Perhaps Imam Feisal Abdul Rauf really is a moderate Muslim. Yet if his words yesterday to the Council on Foreign Relations are any guide, he adheres to an orthodoxy even more defining than his brand of Islam: American liberalism.
Just before he spoke, Council President Richard Haass described Imam Rauf as a man “dedicated to building bridges between the Muslim and non-Muslim worlds.” The imam spoke accordingly. In a reassuring, National Public Radio sort of tone, he thanked Barack Obama and Michael Bloomberg for their support, spoke of “interfaith dialogue,” and called for American Muslims and non-Muslims to “break bread” together.
In this spirit, we might ask: If this is about mutual understanding, what are the fruits of his effort? We see them all around us. An obscure Florida pastor announces he’s going to burn the Quran and becomes a national figure. A group is videotaped ripping out pages of the Quran in front of the White House. On the 9/11 anniversary, Ground Zero becomes the site of angry marches between pro- and anti-Islamic Center crowds.
In other words, a typical experiment in liberal bridge building. Start with an enterprise—an Islamic Center near Ground Zero—bound to upset some people. Lecture those with opposing views about tolerance and respect for the Constitution. Have the man at the center suggest on CNN that if he doesn’t get his way, innocent Americans will find themselves “under attack.” Finally, declare yourself shocked, shocked, to discover your plans have provoked large-scale public opposition and not a few crude rejoinders.
For American liberals, that two out of three Americans oppose the construction of an Islamic center on its current cite occasions no second thoughts. To the contrary, it likely confirms a view of the American people as dangerous yahoos. In fact, it probably confirms the liberal view that the war on terror is less a war against radical Islamists than a more general battle between moderates and extremists of all varieties.

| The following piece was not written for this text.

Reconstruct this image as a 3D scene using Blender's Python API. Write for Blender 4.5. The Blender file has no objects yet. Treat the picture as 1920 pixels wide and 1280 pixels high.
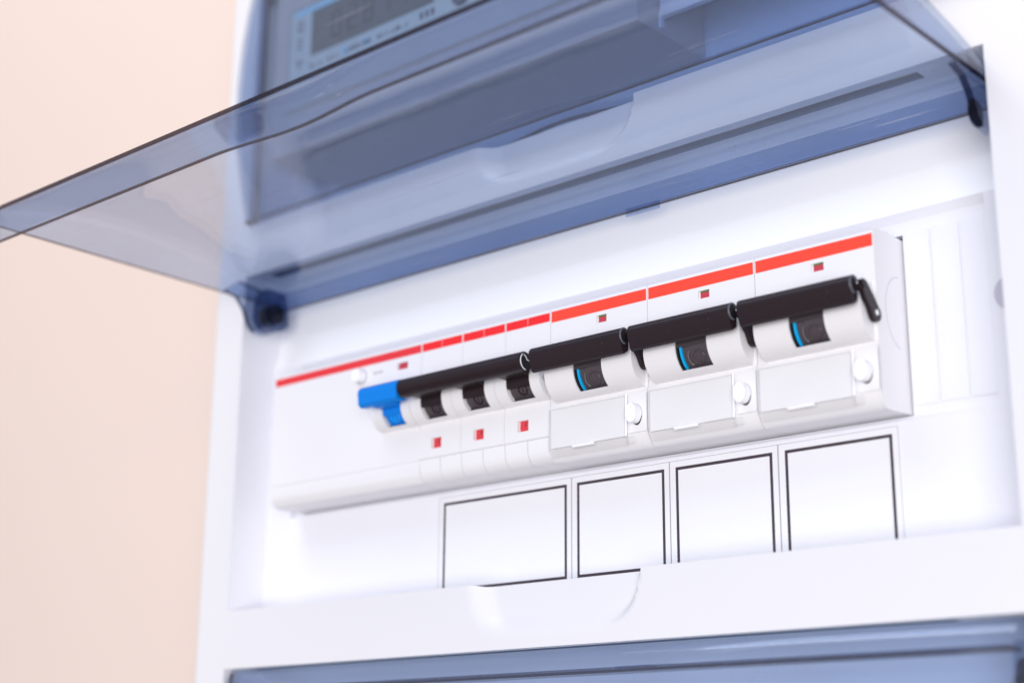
import bpy, bmesh, math, random
from mathutils import Vector
random.seed(4)
S = 0.001                       # all builder coordinates are millimetres
sc = bpy.context.scene
C = sc.collection

# ------------------------------------------------------------------ camera
cam_d = bpy.data.cameras.new("camera"); cam = bpy.data.objects.new("camera", cam_d); C.objects.link(cam)
cam.location = (0.285556, -0.336981, -0.135072)
cam.rotation_euler = (1.848979, -0.0074097, 0.7261625)
cam_d.sensor_width = 36.0
cam_d.lens = 36.0 * 2975.2055 / 1920.0
cam_d.clip_start = 0.01; cam_d.clip_end = 50.0
cam_d.dof.use_dof = True
cam_d.dof.focus_distance = 0.432
cam_d.dof.aperture_fstop = 7.5
sc.camera = cam

# ------------------------------------------------------------------ light (indoor, unseen soft key and fill lamps)
w = bpy.data.worlds.new("World"); sc.world = w; w.use_nodes = True
bg = w.node_tree.nodes["Background"]
bg.inputs[1].default_value = 0.60
_N, _L = w.node_tree.nodes, w.node_tree.links          # pale room above, warm floor below
_tc = _N.new('ShaderNodeTexCoord'); _sx = _N.new('ShaderNodeSeparateXYZ'); _L.new(_tc.outputs['Generated'], _sx.inputs[0])
_cr = _N.new('ShaderNodeValToRGB'); _mr = _N.new('ShaderNodeMapRange'); _mr.inputs[1].default_value = -1; _mr.inputs[2].default_value = 1
_L.new(_sx.outputs['Z'], _mr.inputs[0]); _L.new(_mr.outputs[0], _cr.inputs[0])
_e = _cr.color_ramp.elements
_e[0].position = .30; _e[0].color = (.46, .42, .43, 1); _e[1].position = .50; _e[1].color = (.93, .93, 1.0, 1)
_L.new(_cr.outputs[0], bg.inputs[0])

def area(name, loc, target, size, power, col):
    d = bpy.data.lights.new(name, 'AREA'); d.shape = 'RECTANGLE'; d.size, d.size_y = size
    d.energy = power; d.color = col
    o = bpy.data.objects.new(name, d); C.objects.link(o); o.location = loc
    o.rotation_euler = (Vector(target) - Vector(loc)).to_track_quat('-Z', 'Y').to_euler()
    return o
area("upper_key_light", (-0.35, -0.62, 0.9), (-0.2, 0, 0.12), (0.7, 0.5), 6.0, (1.0, 0.985, 0.985))  # unseen key lamp above left, brightens frame and wall
area("low_fill_light", (0.92, -1.38, -0.28), (0, 0, 0.03), (1.2, 0.9), 25.5, (0.99, 0.98, 1.0))  # unseen fill lamp, added to brighten the recess under the open cover
sc.view_settings.view_transform = 'Standard'; sc.view_settings.look = 'None'
sc.view_settings.exposure = 0.0; sc.view_settings.gamma = 1.0
sc.cycles.use_denoising = True
sc.cycles.max_bounces = 16; sc.cycles.transparent_max_bounces = 32
sc.cycles.caustics_reflective = False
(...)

Yesterday at the Council, Imam Rauf made this explicit. “The real battlefront, the real battle that we must wage together today,” he said, “is not between Muslims and non-Muslims. It is between moderates of all faith traditions against the extremists of all faith traditions.”
Now, the world has its share of Christian, Jewish, Hindu and other religious extremists. Sometimes that extremism leads to violence. At least in America, however, to compare this to the sustained, organized international war crimes planned and carried out by Islamic extremists beggars belief.
No one walks the streets of Manhattan fearing a Methodist may blow up his office, hijack his flight, or kill his son fighting in Afghanistan. Unless you are Angelina Jolie or the dean of Yale Law School, this is not only true but obvious.
So where the Council on Foreign Relations may see in Imam Rauf the model of moderation, Americans may wonder whether a leader who cannot see what is uniquely threatening about Islamic extremism is the most effective spokesman for Muslim moderation. Maybe too his more troubling statements can be explained in context. But there sure are a lot of them, from his charge that the United States was an “accessory” to the September 11 attacks to his more recent declaration that we must build his center for “national security” reasons—or else.
Yes, we have Republican politicos who have made cloddish efforts to capitalize on public sentiment, here vowing a government witch-hunt if elected, there saying no mosque near Ground Zero until we see a church in Saudi Arabia. Without the liberal hectoring, they would have no currency. For President Obama and Mayor Bloomberg and their allies like to sermonize about a proposition not in dispute—the legal right of the imam to build on the property he’s bought—while imputing the lowest of motives to anyone who disagrees with them.
How different their approach (not to mention their results) is from that of George W. Bush, who could visit a mosque while the ruins of the Twin Towers were still smoldering, remind us that Muslim-Americans are free and equal citizens, and talk about how ordinary Muslim moms and dads wanted for their children what we want for ours. Maybe it had something to do with his being clear about the fight. Whatever the reason, when this “cowboy” was in the Oval Office, we didn’t have prominent politicians campaigning against mosques, Qurans being desecrated, or Gen. David Petraeus having to issue warnings about the consequences of such actions.
So here we are, with the grievances on all sides more aggravated than assuaged by this latest experiment in liberal bridge-building. If the president and the mayor and the imam sound bitter about the 71% of New Yorkers who would like to see the Islamic Center moved, we shouldn’t be surprised. It’s what happens to folks who cling to their liberalism and their antipathy to people who aren’t like them.